Elizabeth's story is quite short by comparison, and I don't feel I ever got to know her well at all. I actually think her part is the weakest of all the timelines. Nora's story, from 1963, is the most developed. The story feels like it belongs to her rather than Elizabeth. But, just when I'd start falling into Nora's story, we'd again switch to the next narrator. The timeline from 1861 has immense potential, but had to be cut short in order to keep returning to the other narrators.

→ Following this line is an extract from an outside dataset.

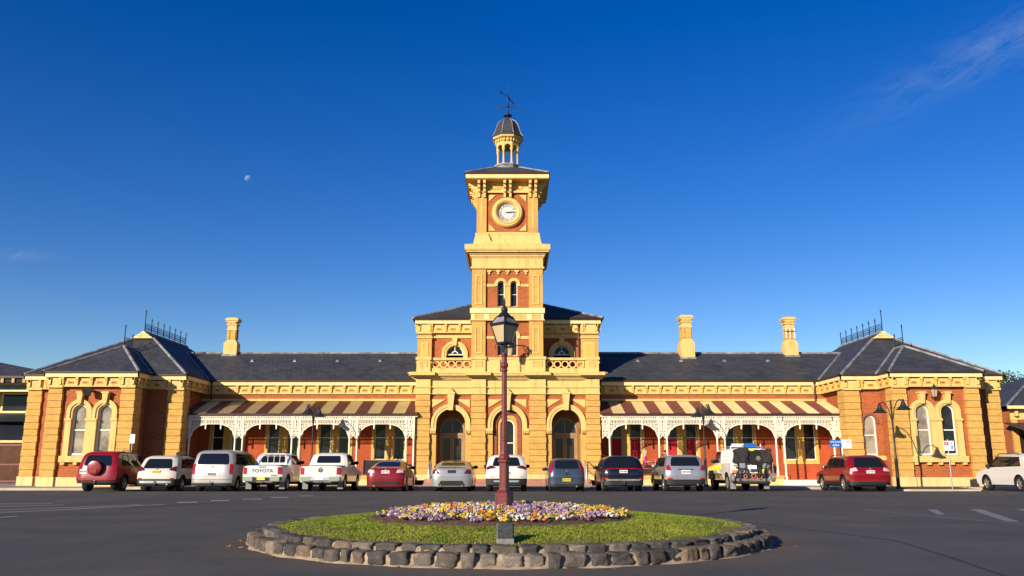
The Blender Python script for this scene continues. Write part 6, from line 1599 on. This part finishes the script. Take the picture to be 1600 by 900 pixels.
# 13 red SUV on the right
c = Car('parked_car', 'bright red SUV under the blue sign near the right pavilion', 'car', 16.42, 38.7, 4.5, 1.90, 1.68, [(0.03, 0.55), (0.0, 0.80), (0.05, 1.05), (0.40, 1.56), (0.7, 1.66), (1.8, 1.68)], SUVF(4.5, 1.68), 'p_darkred', 1.04, R=0.37, clad=0.46, z0=0.30, pr=0.13)
c.rearset(sym(0.70, 1.10, 0.58, 1.54), [[(0.58, 0.94), (0.91, 0.92), (0.88, 1.07), (0.64, 1.09)]], (0.90, 'plate_white'), None, 'tail_clear'); c.rearp(sym(0.80, 0.34, 0.84, 0.47), 'plastic', 'rear_bumper', off=0.03); c.emblem(1.03, 0.05)
c.wheels('alloy', 0.24); c.mirrors(3.0, 1.12, 'chrome'); c.rails(1.0, 2.8, 1.74)
c.sides([[(0.72, 1.12), (1.3, 1.12), (1.3, 1.48), (0.92, 1.48)], [(1.37, 1.11), (2.2, 1.11), (2.16, 1.54), (1.37, 1.53)], [(2.27, 1.11), (3.05, 1.10), (2.68, 1.52), (2.24, 1.54)]], ((1.5, 0.97), (2.4, 0.97)))
# 14 white SUV cut by the right edge
c = Car('parked_car', 'white SUV cut off at the right edge of the picture, side windows brown', 'car', 24.42, 38.5, 4.5, 1.84, 1.76, [(0.03, 0.55), (0.0, 0.80), (0.08, 1.10), (0.30, 1.64), (0.6, 1.74), (1.8, 1.76)], SUVF(4.5, 1.76), 'p_white', 1.12, R=0.36, wr=0.8, wf=3.5, z0=0.30, pr=0.13)
c.rearset(sym(0.66, 1.16, 0.56, 1.60), [rl(0.74, 0.88, 0.90, 1.2)], (0.80, 'plate_white')); c.wheels('alloy', 0.24); c.mirrors(3.05, 1.18, 'plastic'); c.rails(0.9, 2.7, 1.82)
c.sides([[(0.6, 1.18), (1.25, 1.18), (1.25, 1.56), (0.78, 1.56)], [(1.32, 1.17), (2.15, 1.17), (2.1, 1.62), (1.32, 1.61)], [(2.22, 1.17), (3.05, 1.15), (2.65, 1.60), (2.2, 1.62)]], ((1.5, 1.03), (2.4, 1.03)))
c.frontp([(0.55, 0.80), (0.88, 0.80), (0.88, 0.96), (0.60, 0.96)], 'headlamp', 'headlight', nu=5, nv=4); c.frontp([(-0.88, 0.80), (-0.55, 0.80), (-0.60, 0.96), (-0.88, 0.96)], 'headlamp', 'headlight', nu=5, nv=4)

# 12 road-rail service truck
c = Car('service_truck', 'white and fluorescent yellow road and rail service truck with gear on its back', 'service truck', 11.18, 39.3, 5.1, 1.86, 2.02, [(0.32, 0.75), (0.30, 1.1), (0.30, 1.9), (0.36, 2.0), (1.2, 2.02), (2.9, 2.02)], [(3.15, 1.95), (3.6, 1.30), (4.85, 1.20), (5.05, 1.05), (5.1, 0.65)], 'p_white', 1.30, R=0.42, wr=1.15, wf=4.15, z0=0.52, tt=0.88, pr=0.05, smooth=1)
t = c.t
c.wheels('dirt_grey', 0.26, 6); c.mirrors(3.35, 1.42, 'plastic'); c.flaps()
c.sides([[(2.35, 1.38), (2.85, 1.38), (2.82, 1.86), (2.35, 1.86)], [(2.92, 1.38), (3.45, 1.36), (3.10, 1.86), (2.90, 1.86)]], ((2.5, 1.2),))
for s in (-1, 1):
    c.patch(c.side(s), [(2.2, 1.06), (4.75, 0.96), (4.75, 1.13), (2.2, 1.28)], 'p_hivis', 'yellow_stripe', off=0.006, nu=10, nv=2)
    c.patch(c.side(s), [(2.55, 0.60), (3.1, 0.60), (3.0, 1.02), (2.75, 1.02)], 'p_hivis', 'yellow_chevron', off=0.006, nu=4, nv=4)
    c.patch(c.side(s), [(0.55, 1.30), (2.15, 1.30), (2.15, 1.92), (0.55, 1.92)], 'sign_white', 'locker_door', off=0.010, nu=6, nv=4)
    for z in (1.45, 1.62, 1.78):
        c.patch(c.side(s), [(0.8, z), (1.9, z), (1.9, z + 0.012), (0.8, z + 0.012)], 'dirt_grey', 'locker_seam', off=0.013, nu=3, nv=1)
    q = MB(); x = s * 0.92; q.prism([(3.6, 0.55), (4.75, 0.55), (4.75, 0.80), (4.45, 0.98), (3.85, 0.98), (3.6, 0.80)], 'x', x - 0.05, x + 0.05, 'plastic'); q.build('wheel_arch_flare', t)
    q = MB(); q.tube([(s * 0.86, 0.28, 0.82), (s * 0.95, 0.10, 0.80), (s * 0.97, 0.06, 0.55)], 0.05, 'dirt_grey', 8); q.build('rail_arm', t, 40)
    q = MB(); q.lathe(0.02, 0.62, [(0.15, s * 0.94 - 0.09), (0.17, s * 0.94 - 0.06), (0.17, s * 0.94 + 0.06), (0.13, s * 0.94 + 0.09)], 18, 'dirt_grey', axis='x'); q.build('rail_wheel', t, 40)
    q = MB(); q.box(s * 0.78 - 0.10, s * 0.78 + 0.10, 0.20, 0.30, 0.86, 0.98, 'amber'); q.build('indicator_light', t)
c.rearp(sym(0.28, 1.83, 0.26, 1.97), 'p_hivis', 'yellow_panel', off=0.01); c.rearp([(0.30, 0.92), (0.72, 0.92), (0.72, 1.06), (0.30, 1.06)], 'p_hivis', 'yellow_panel', off=0.012); c.rearp([(-0.45, 0.92), (0.29, 0.92), (0.29, 1.10), (-0.45, 1.10)], 'sign_white', 'white_panel', off=0.012)
q = MB(); q.lathe(0.30, 1.52, [(0.16, -0.02), (0.36, -0.02), (0.40, 0.04), (0.40, 0.22), (0.36, 0.27)], 26, 'tyre', axis='y'); sw = q.build('spare_wheel', t, 40)
q = MB(); q.lathe(0.30, 1.52, [(0.05, -0.03), (0.17, -0.01), (0.17, 0.05)], 18, 'dirt_grey', axis='y'); q.build('rim', sw, 40)
def lump(sx, sy, sz, loc, mat, name, seed, par):
    r = np.random.default_rng(seed); v = SV.copy(); k = r.normal(0, 1, (3, 3)) * 2.2; v = v + 0.14 * np.sin(v @ k + r.uniform(0, 6, 3)) + 0.07 * np.sin(v @ (k * 2.3) + r.uniform(0, 6, 3))
    q = MB(); q.add([(loc[0] + p[0] * sx, loc[1] + p[1] * sy, loc[2] + p[2] * sz) for p in v], SF, mat); return q.build(name, par, 60)
lump(0.34, 0.18, 0.34, (-0.50, 0.14, 1.62), 'canvas_dark', 'canvas_bag', 5, t); lump(0.24, 0.16, 0.32, (0.70, 0.02, 1.62), 'canvas_dark', 'canvas_bag', 8, t)
q = MB()
for x in (-0.62, -0.30, 0.30, 0.62): q.box(x - 0.035, x + 0.035, 0.02, 0.10, 0.50, 1.40, 'canvas_dark')
q.box(-0.85, 0.85, 0.0, 0.12, 0.50, 0.60, 'dirt_grey'); q.box(-0.85, 0.85, 0.02, 0.10, 1.16, 1.22, 'dirt_grey'); q.box(-0.72, 0.72, 0.10, 0.26, 0.62, 0.84, 'canvas_dark'); q.box(-0.80, 0.80, 0.10, 0.32, 0.44, 0.52, 'dirt_grey')
for x in (-0.46, 0.62): q.box(x - 0.13, x + 0.13, -0.02, 0.06, 1.08, 1.30, 'steel')
q.box(-0.2, 0.2, -0.03, 0.05, 1.04, 1.20, 'sign_white')
q.build('gear_frame', t)
q = MB(); q.tube([(-0.5, -0.02, 0.72), (-0.2, -0.05, 0.62), (0.1, -0.04, 0.72), (0.3, -0.05, 0.60), (0.55, -0.02, 0.78)], 0.02, 'canvas_dark'); q.annulus(0.02, 0.72, 0.08, 0.11, -0.09, -0.05, 'orange_strap', 16); q.annulus(0.28, 0.70, 0.10, 0.13, -0.09, -0.05, 'orange_strap', 16, pi, 2 * pi); q.annulus(-0.36, 0.70, 0.06, 0.09, -0.09, -0.05, 'orange_strap', 16)
q.tube([(-0.7, -0.03, 1.3), (-0.55, -0.07, 0.9), (-0.62, -0.05, 0.5)], 0.03, 'canvas_dark'); q.tube([(0.7, -0.03, 1.3), (0.52, -0.07, 0.9), (0.6, -0.05, 0.5)], 0.03, 'canvas_dark'); q.tube([(-0.36, -0.06, 1.02), (0.0, -0.08, 0.88), (0.4, -0.06, 0.98)], 0.012, 'black'); q.build('hoses_and_shackles', t, 50)
q = MB(); q.box(-0.62, -0.10, 0.9, 1.15, 2.06, 2.22, 'sign_white'); q.box(-0.10, 0.50, 0.88, 1.17, 2.05, 2.24, 'sign_blue'); q.box(-0.7, 0.75, 1.0, 1.08, 2.0, 2.06, 'plastic'); q.lathe(-0.16, 0.85, [(0.07, 2.05), (0.065, 2.14), (0.02, 2.17)], 12, 'amber'); q.build('light_bar', t)
q = MB(); q.tube([(0.80, 1.2, 2.0), (0.80, 1.2, 2.22)], 0.02, 'sign_white'); q.tube([(-0.85, 0.6, 2.08), (-0.85, 2.2, 2.08)], 0.02, 'steel'); q.tube([(0.85, 0.6, 2.06), (0.85, 2.2, 2.06)], 0.02, 'steel'); q.tube([(-0.85, 0.9, 2.06), (0.85, 0.9, 2.06)], 0.018, 'steel'); q.tube([(-0.86, 0.34, 1.2), (-0.86, 0.34, 2.1)], 0.03, 'sign_white'); q.build('roof_rack', t, 40)
q = MB(); q.box(-0.9, 0.9, 0.30, 0.34, 0.36, 0.46, 'dirt_grey'); q.box(-0.55, 0.55, 0.5, 0.7, 0.34, 0.56, 'plastic'); q.build('step_bar', t)

# ------------------------------------------------------------------ neighbours, tree, moon
t = thing('neighbouring_building', 'two storey dark roofed building behind the timber gates at far left', 'building', (-36, 58, 0))
o3 = (36, -58, 0)
def nb(q, name, par=None, **k): return q.build(name, par or t, loc=o3 if par is None else None, **k)
q = MB(); q.box(-60, -30.6, 57.5, 70, 0, 6.7, 'cream'); q.box(-60, -30.6, 57.42, 57.5, 3.2, 4.2, 'red_brick'); q.box(-60, -30.4, 57.3, 57.5, 4.2, 4.5, 'cream_light'); w = nb(q, 'wall')
q = MB(); q.add([(-60, 56.9, 7.2), (-31.0, 56.9, 7.15), (-31.0, 70, 7.2), (-60, 70, 7.2), (-42, 63, 9.3), (-60, 63, 9.3)], [(0, 1, 4, 5), (1, 2, 4), (2, 3, 5, 4)], 'slate'); q.box(-60, -31.05, 56.95, 57.5, 6.97, 7.14, 'gutter'); q.box(-60, -31.1, 57.1, 57.5, 6.68, 6.97, 'canvas_dark'); r = nb(q, 'roof')  # dark strip under the gutter stands in for the eaves' shade
q = MB()
for i in range(20): q.box(-31.5 - i * 0.75, -31.3 - i * 0.75, 57.0, 57.1, 6.66, 6.96, 'timber')
nb(q, 'eaves_brackets', r)
q = MB(); q.add([(-60, 57.5, 6.55), (-30.6, 57.5, 6.55), (-30.6, 55.4, 6.0), (-60, 55.4, 6.0)], [(0, 1, 2, 3)], 'bluegrey_iron'); q.box(-60, -30.6, 55.3, 55.4, 5.9, 6.02, 'cream_light'); nb(q, 'verandah_roof')
for x in (-31.9, -34.2, -36.6, -39):
    q = MB(); q.box(x - 1.0, x + 1.0, 57.3, 57.42, 4.6, 6.0, 'cream_light'); f = nb(q, 'window'); q = MB(); q.box(x - 0.85, x + 0.85, 57.27, 57.3, 4.75, 5.85, 'pane_blind' if x > -33 else 'pane'); nb(q, 'pane', f)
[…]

This book is many things; perhaps too many things. We have a love story, family dramas and secrets, a look at racism and its effects from the perspective of three separate eras, and the role of women during the Civil War. It wound up feeling too far-reaching, and I couldn't maintain a connection with any of the characters. Ultimately, Elizabeth's story in the present timeline serves as nothing more than a way to connect all the past to the present.

I do hope Erin Bartels writes a historical novel without the added present timeline. Her writing beautifully captures some difficult periods in history, and I'd love for the focus to remain there with a single timeline.